Creo asimismo que si bien literatura y deporte han seguido en general caminos paralelos a lo largo de mi vida, cuando ambos han confluido la satisfacción ha sido inmensa. Aún guardo como oro en paño una de las pocas veces que se dio esa circunstancia. Fue al revés que en el caso del atletismo. Acababa de leer posiblemente el bildungsroman por antonomasia, El mundo según Garp, del deslumbrante John Irving, en el que el protagonista, T.S. Garp, se convierte, durante su etapa universitaria, en un consumado luchador en la modalidad de “libre”, como también lo fue de joven el propio Irving. Por esas fechas el COOB’92, en el que trabajé preparando los JJ.OO. de Barcelona, organizó unas pruebas piloto a un año vista de la gran cita olímpica. A mí me tocó cubrir la sede donde se celebraba la competición de lucha grecorromana. Estaba claro que Irving me había inoculado el veneno de la pasión por ese deporte; sin embargo, los esforzados luchadores en liza –todos con un enorme coágulo de sangre en cada oreja– hicieron el resto. Al año siguiente fue un placer ver triunfar en directo al gran rey de la grecorromana de entonces: el colosal Alexander Karelin.
Otro gigante de un deporte permanentemente estigmatizado (el boxeo) a quien contemplé in situ fue al cubano Félix Savón, de quien se decía que podría haber derrotado a cualquier púgil de Estados Unidos si se hubiera decidido a dar el paso como profesional. Llegar a él fue algo más rocambolesco. Si bien me lancé desde el tobogán de Pressing Boxeo, el programa de Telecinco presentado por los facundos comentaristas Jaime Ugarte y Xabier Azpitarte –que arrojó combates extraordinarios, como el que enfrentó a Jorge “maromero” Páez y a Troy Dorsey–, todo había empezado sin embargo en un libro memorable: la biografía del boxeador panameño Panamá Al Brown, escrita magistralmente por el pintor Eduardo Arroyo.
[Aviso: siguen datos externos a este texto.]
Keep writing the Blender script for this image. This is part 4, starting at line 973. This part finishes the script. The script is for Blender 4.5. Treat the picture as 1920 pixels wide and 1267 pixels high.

¿Y la hípica? Bastó juntar mis lecturas del cómic infantil Furia con el entrañable El juego de los caballos, de Fernando Savater, para viajar entusiasmado a Epsom, a Ascot, a Kentucky, a Melbourne... ¿Y la esgrima? Nadie mejor que el ilustrado Richard Cohen y su erudito Blandir la espada. ¿Y el ajedrez? Woody Allen, aunque en realidad quisiera acabar con él. ¿Y...? 
No sé quién fue antes, si el huevo o la gallina. Pero me da francamente lo mismo. Porque tanto monta, monta tanto, Isabel como Fernando.